Because of time constraints and illness, Prime Minister Nepal had asked to stay just 30 minutes. This agreement was prearranged. So, in breach of Nepali customs, the Chief Guest was the first speaker. Yet, in spite of speaking first, the Prime Minister Nepal was caught up in the spirit and ultimately decided to stay for the entire event, which lasted more than one and a half hours.

The program highlighted the recent passing of Girija Prasad Koirala, four-time prime minister of Nepal, who ascended into the spirit world a little over two months ago. Prime Minister Koirala was the architect of Nepal’s peace process, which still has to reach its final conclusion. Nevertheless for the risk in reaching out the militant Maoists and starting Nepal on the road to peace, he is being nominated for the Nobel Peace Prize. UPF endorses his nomination. He was represented by his only daughter, Hon. Sujata Koirala, who holds the two posts of Deputy Prime Minister and Minister of Foreign Affairs.

Focusing on the theme of the program, Hon. Koiral said her father “suffered his entire life for democracy and the promotion of democratic governance in Nepal and beyond.” She continued by noting that, “He has left us with a legacy of peace that we need to carry forward with consensus, unity, purpose and cooperation.” She summarized her father’s character by say he was “a man of action and steadfastness.” Even UCPN (Maoist) Chairman Pushpa Kamal Dahal some time ago spoke of former Prime Minister Koirala saying that he has a “strong conviction... [and] was serious about the peace process.” Concluding her address, Hon. Koirala especially thanked the UPF founder, Rev. Sun Myung Moon, for his “for his contribution to world peace and well-being."

Dr. Chung Sik Yong, Regional Chair of UPF-Asia, read an address by Father Moon. This was his tenth visit to Nepal in the two years since Father Moon gave him this leadership position in Asia.

While reading the address, Dr. Yong added some comments towards the end. He explained that Father Moon teaches that we have three environments of life: we breathe water while inside our mother’s womb, we breathe air as we live in this earthly world, and finally “when you go to the spiritual world you breathe based on the standard of true love.”

Dr. Yong emphasized that we must learn to live for the sake of others in this world. That is the purpose of our earthly life—to prepare for our eternal spiritual life. “Those who live for others, for the sake of world peace,” he stressed, “can breathe freely in the spirit world and travel anywhere.”

Cong.

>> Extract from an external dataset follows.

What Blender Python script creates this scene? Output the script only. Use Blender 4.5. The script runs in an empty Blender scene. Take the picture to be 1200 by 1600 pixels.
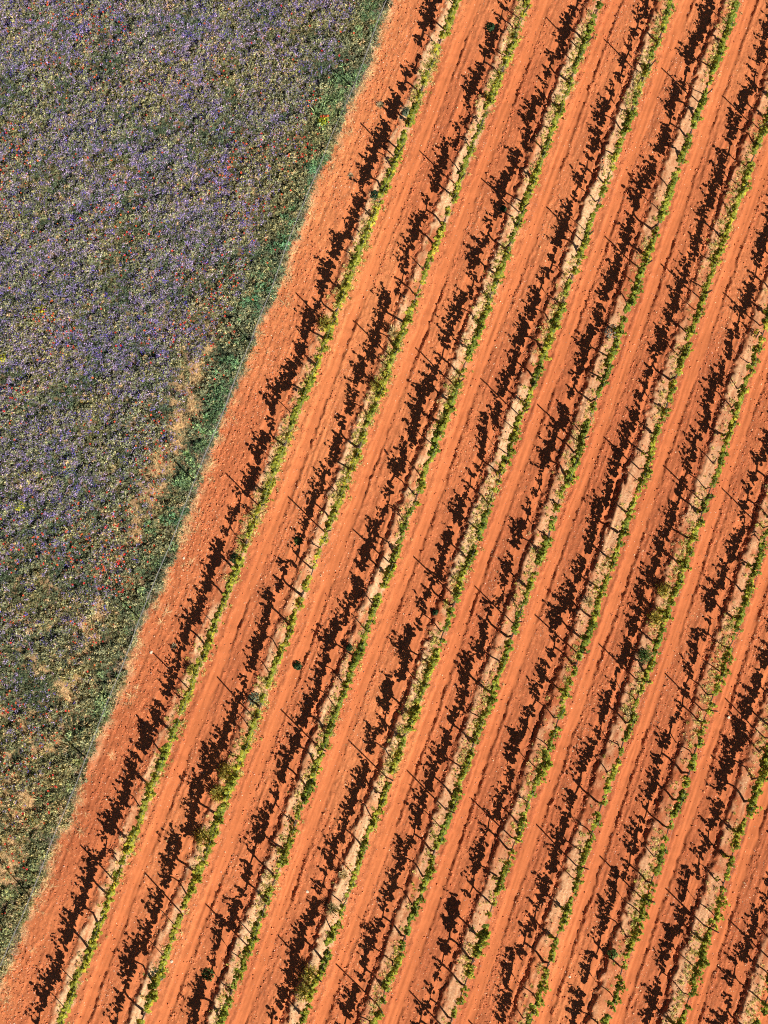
import bpy, math, random
import numpy as np
from mathutils import Matrix, Vector

# ------------------------------------------------------------------ camera, sky, sun, exposure
SC = bpy.context.scene
F_PX, CX, CY = 3233.0, 600.0, 800.0                 # lens in pixels of the 1200 x 1600 photograph
CAM = np.array([-11.50143088, -5.08673076, 76.97760554])
RW = np.array([[0.9890683536794239, 0.0, 0.14745776259619003],
               [-0.009722900702140802, -0.9978237978312077, 0.06521605387971205],
               [0.14713686469342294, -0.065936852227758, -0.9869159409830629]])
SX, SY = 0.04775605163261737, -0.11310252719449378  # the hillside: z = SX x + SY y
SUN_DIR = np.array([0.45224563, -0.47247685, 0.75646515])

cd = bpy.data.cameras.new('camera')
cd.sensor_fit = 'VERTICAL'; cd.sensor_height = 24.0; cd.lens = 24.0 * F_PX / 1600.0
cd.clip_start = 1.0; cd.clip_end = 2000.0
cam = bpy.data.objects.new('camera', cd); SC.collection.objects.link(cam)
cam.matrix_world = Matrix([[RW[0, 0], -RW[0, 1], -RW[0, 2], CAM[0]],
                           [RW[1, 0], -RW[1, 1], -RW[1, 2], CAM[1]],
                           [RW[2, 0], -RW[2, 1], -RW[2, 2], CAM[2]], [0, 0, 0, 1]])
SC.camera = cam

elev = math.asin(SUN_DIR[2]); az = math.atan2(SUN_DIR[0], SUN_DIR[1])
wd = bpy.data.worlds.new('World'); SC.world = wd; wd.use_nodes = True
wt = wd.node_tree; wt.nodes.clear()
sky = wt.nodes.new('ShaderNodeTexSky'); sky.sky_type = 'NISHITA'; sky.sun_disc = False
sky.sun_elevation = elev; sky.sun_rotation = az; sky.altitude = 300; sky.air_density = 0.4; sky.dust_density = 0.2
bg = wt.nodes.new('ShaderNodeBackground'); bg.inputs['Strength'].default_value = 0.05
wo = wt.nodes.new('ShaderNodeOutputWorld')
wt.links.new(sky.outputs[0], bg.inputs[0]); wt.links.new(bg.outputs[0], wo.inputs[0])
sl = bpy.data.lights.new('sun', 'SUN'); sl.energy = 5.0; sl.angle = math.radians(0.5); sl.color = (1.0, 0.95, 0.87)
so = bpy.data.objects.new('sun', sl); SC.collection.objects.link(so)
so.rotation_euler = Vector(SUN_DIR).to_track_quat('Z', 'Y').to_euler(); so.location = tuple(SUN_DIR * 60)
vs = SC.view_settings
vs.view_transform = 'Standard'; vs.look = 'None'; vs.gamma = 1.0; vs.use_curve_mapping = False; vs.exposure = 0.52
SC.cycles.max_bounces = 3; SC.cycles.diffuse_bounces = 2; SC.cycles.transmission_bounces = 2; SC.cycles.use_denoising = False
SC.cycles.use_adaptive_sampling = True; SC.cycles.adaptive_threshold = 0.03; SC.cycles.adaptive_min_samples = 16
SC.cycles.pixel_filter_type = 'BLACKMAN_HARRIS'; SC.cycles.filter_width = 1.1

# ------------------------------------------------------------------ helpers
rng = np.random.default_rng(7); random.seed(7)
COL = SC.collection.objects

def gxy(px, py):
    """Ground point (x, y) under a pixel of the photograph."""
    px = np.asarray(px, float); py = np.asarray(py, float)
    r = np.stack([(px - CX) / F_PX, (py - CY) / F_PX, np.ones_like(px)], -1) @ RW.T
    k = (SX * CAM[0] + SY * CAM[1] - CAM[2]) / (r[..., 2] - SX * r[..., 0] - SY * r[..., 1])
    p = CAM + r * k[..., None]
    return p[..., 0], p[..., 1]

def to_px(x, y, z):
    v = (np.stack([x, y, z], -1) - CAM) @ RW
    return v[..., 0] / v[..., 2] * F_PX + CX, v[..., 1] / v[..., 2] * F_PX + CY

def hash2(ix, iy, seed):
    h = (ix.astype(np.int64) * 374761393 + iy.astype(np.int64) * 668265263 + seed * 974634777) & 0xFFFFFFFF
    h = ((h ^ (h >> 13)) * 1274126177) & 0xFFFFFFFF
    h = ((h ^ (h >> 16)) * 2246822519) & 0xFFFFFFFF
    return ((h ^ (h >> 15)) & 0xFFFFFF) / float(0xFFFFFF)

def vn(x, y, seed=0):
    x0 = np.floor(x); y0 = np.floor(y); fx = x - x0; fy = y - y0
    fx = fx * fx * (3 - 2 * fx); fy = fy * fy * (3 - 2 * fy)
    a = hash2(x0, y0, seed); b = hash2(x0 + 1, y0, seed); c = hash2(x0, y0 + 1, seed); d = hash2(x0 + 1, y0 + 1, seed)
    return (a * (1 - fx) + b * fx) * (1 - fy) + (c * (1 - fx) + d * fx) * fy

def fbm(x, y, seed=0, oct=4):
    s = 0.0; w = 0.5; t = 0.0
    for k in range(oct):
        s = s + w * vn(x * 2 ** k + 17.3 * k, y * 2 ** k - 9.1 * k, seed + k); t += w; w *= 0.55
    return s / t

def ss(a, b, x):
    t = np.clip((x - a) / (b - a), 0, 1); return t * t * (3 - 2 * t)

# ------------------------------------------------------------------ the planting grid
E_S = np.array([-2.7288, -6.8425]); STEP = float(np.hypot(*E_S)); D = E_S / STEP       # down the rows
Rr = np.array([-D[1], D[0]]); Rr = Rr if Rr[0] > 0 else -Rr                             # across, away from the meadow
A_I = np.array([2.3452, -1.1118]); ORG = np.array([6.122, -0.755])                       # lattice: i = 5, j = 2.5
T_SP = float(A_I @ Rr)
POSTS = {1: [(618, 248), (510, 508), (406, 793), (296, 1076), (179, 1375)],
         2: [(811, 32), (712.5, 291), (610, 558), (504, 829), (396, 1120), (286, 1426)],
         3: [(907, 81), (810, 332), (706, 602), (606, 877), (494, 1166), (391, 1480)],
         4: [(1000, 118), (907, 376), (809, 648), (701, 927), (603, 1212), (499, 1527)],
         5: [(1089, 160), (996, 419), (900, 690), (800, 974), (692, 1264), (591, 1570)],
         6: [(1184, 201), (1094, 467), (1002, 734), (900, 1020), (797, 1307), (685, 1600)],
         7: [(1187.5, 510), (1091, 781), (995, 1066), (899, 1350)],
         8: [(1190, 825), (1096, 1110), (999, 1400)], 9: [(1191, 1152), (1099, 1444)], 10: [(1199, 1497)]}
J0 = {1: 1, 2: 0, 3: 0, 4: 0, 5: 0, 6: 0, 7: 1, 8: 2, 9: 3, 10: 4}
NROW = 16
row_t = {}; post_s = {}
for i in range(1, NROW + 1):
    base = ORG + A_I * (i - 5)
    t0 = float(base @ Rr); res = []
    for j in range(-3, 11):
        p = base + E_S * (j - 2.5)
        post_s[(i, j)] = float(p @ D)
    if i in POSTS:
        for k, (px, py) in enumerate(POSTS[i]):
            x, y = gxy(px, py); j = J0[i] + k
            res.append(float(x) * Rr[0] + float(y) * Rr[1] - t0)
            post_s[(i, j)] = 0.3 * post_s[(i, j)] + 0.7 * (float(x) * D[0] + float(y) * D[1])
    row_t[i] = t0 + (float(np.mean(res)) if res else 0.0)
ROWS = np.array([row_t[i] for i in range(1, NROW + 1)])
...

Ek Nath Dhakal, Chairman of UPF-Nepal, began his remarks in a rather unusual and noble way. He invited the spirits of the eight leaders being honored at the Legacy of Peace program to be present at the august gathering. It seemed like such a natural gesture. Awakening the international audience to the harsh reality that “ultimately, we all die,” Cong. Dhakal added that “the only thing we leave behind is our own legacies of peace for future generations to remember.” Cong. Dhakal said the purpose of the program was to “honor our heroes, those who lived their lives for the sake of others.” By honoring them we not only connect to them in spirit, we open ourselves up to learn and inherit from them.

Amb. K.V. Rajan, Executive Vice-President UPF-India and former Indian Ambassador to Nepal, paid tribute to all eight Legacy of Peace awardees, highlighting G.P. Koirala’s role in the peace process in Nepal. Amb. Rajan said that the best way to remember the former prime minister would be to “consolidate the peace process, end the violence, write the constitution, deepen democracy, and accelerate inclusive economic development in Nepal.”

Tributes were paid to the seven other Legacy of Peace honorees:

  • H.E. Laxmi Mall Singvi, Indian jurist, parliamentarian, constitutional expert, and scholar: “A deep and abiding faith in the power of religion to improve the human condition and usher in peace.”
  • Hédi Annabi, Chief, United Nations Stabilizing Mission to Haiti: “A true citizen of the world.”
  • H.E. Abdurahaman Wahid, President of Indonesia: "Here lies a humanitarian."
  • Gen. Alexander Haig, Jr., US Army General, US Secretary of State, NATO Commander: "A rare leader who moved from being a successful army man to a statesman."
  • H.E. Rodrigo Carazo, President, Costa Rica: “If you want peace, prepare for peace.”
  • H.E. Sirimavo Bandaranaike, Prime Minister, Sri Lanka: “She could not be kept down.”
  • H.E. Kim Dae Jung, President, South Korea: “He never abandoned his ideals.”